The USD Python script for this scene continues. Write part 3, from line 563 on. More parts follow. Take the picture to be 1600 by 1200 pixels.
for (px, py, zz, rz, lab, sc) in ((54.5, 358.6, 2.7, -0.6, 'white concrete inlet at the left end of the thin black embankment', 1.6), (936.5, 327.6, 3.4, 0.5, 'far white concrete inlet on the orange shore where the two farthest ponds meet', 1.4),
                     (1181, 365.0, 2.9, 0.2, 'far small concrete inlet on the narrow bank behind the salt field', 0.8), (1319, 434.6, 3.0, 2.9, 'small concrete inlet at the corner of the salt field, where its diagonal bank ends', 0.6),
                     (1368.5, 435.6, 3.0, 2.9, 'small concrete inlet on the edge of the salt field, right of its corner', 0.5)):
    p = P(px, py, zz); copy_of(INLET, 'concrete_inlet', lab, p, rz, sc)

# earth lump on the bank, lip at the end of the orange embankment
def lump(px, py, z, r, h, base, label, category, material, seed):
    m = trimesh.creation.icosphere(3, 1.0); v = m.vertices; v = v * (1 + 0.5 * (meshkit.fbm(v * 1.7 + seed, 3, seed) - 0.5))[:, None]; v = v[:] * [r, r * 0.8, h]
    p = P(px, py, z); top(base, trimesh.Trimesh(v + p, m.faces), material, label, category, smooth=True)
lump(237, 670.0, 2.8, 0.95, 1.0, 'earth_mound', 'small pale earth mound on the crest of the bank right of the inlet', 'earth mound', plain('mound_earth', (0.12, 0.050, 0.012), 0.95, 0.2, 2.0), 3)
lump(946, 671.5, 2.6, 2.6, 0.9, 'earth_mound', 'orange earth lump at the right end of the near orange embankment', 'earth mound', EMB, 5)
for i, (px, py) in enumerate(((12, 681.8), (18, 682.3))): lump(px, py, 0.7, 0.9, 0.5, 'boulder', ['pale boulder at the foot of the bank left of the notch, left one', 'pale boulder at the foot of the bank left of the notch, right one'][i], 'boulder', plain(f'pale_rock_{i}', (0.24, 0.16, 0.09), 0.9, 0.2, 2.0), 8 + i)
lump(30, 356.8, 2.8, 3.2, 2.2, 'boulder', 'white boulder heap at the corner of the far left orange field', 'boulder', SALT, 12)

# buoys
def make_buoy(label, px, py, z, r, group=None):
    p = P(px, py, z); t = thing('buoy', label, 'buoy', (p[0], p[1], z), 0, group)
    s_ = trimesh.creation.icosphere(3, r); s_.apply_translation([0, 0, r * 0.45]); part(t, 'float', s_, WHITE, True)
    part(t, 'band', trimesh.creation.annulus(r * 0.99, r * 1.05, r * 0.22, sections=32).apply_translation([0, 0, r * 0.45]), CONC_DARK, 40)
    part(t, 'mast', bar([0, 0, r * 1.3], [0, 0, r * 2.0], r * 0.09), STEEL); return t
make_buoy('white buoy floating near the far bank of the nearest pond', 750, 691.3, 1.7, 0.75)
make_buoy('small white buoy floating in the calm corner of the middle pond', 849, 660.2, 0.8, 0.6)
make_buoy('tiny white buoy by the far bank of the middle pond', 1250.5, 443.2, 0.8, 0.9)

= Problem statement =
Quote verbatim the opening lines of the listing above, ending with the line where "p = P(px, py, zz);" appears; include both endpoints and nothing more.

= Solution for this problem =
The USD Python script for this scene continues. Write part 3, from line 563 on. More parts follow. Take the picture to be 1600 by 1200 pixels.
for (px, py, zz, rz, lab, sc) in ((54.5, 358.6, 2.7, -0.6, 'white concrete inlet at the left end of the thin black embankment', 1.6), (936.5, 327.6, 3.4, 0.5, 'far white concrete inlet on the orange shore where the two farthest ponds meet', 1.4),
                     (1181, 365.0, 2.9, 0.2, 'far small concrete inlet on the narrow bank behind the salt field', 0.8), (1319, 434.6, 3.0, 2.9, 'small concrete inlet at the corner of the salt field, where its diagonal bank ends', 0.6),
                     (1368.5, 435.6, 3.0, 2.9, 'small concrete inlet on the edge of the salt field, right of its corner', 0.5)):
    p = P(px, py, zz); copy_of(INLET, 'concrete_inlet', lab, p, rz, sc)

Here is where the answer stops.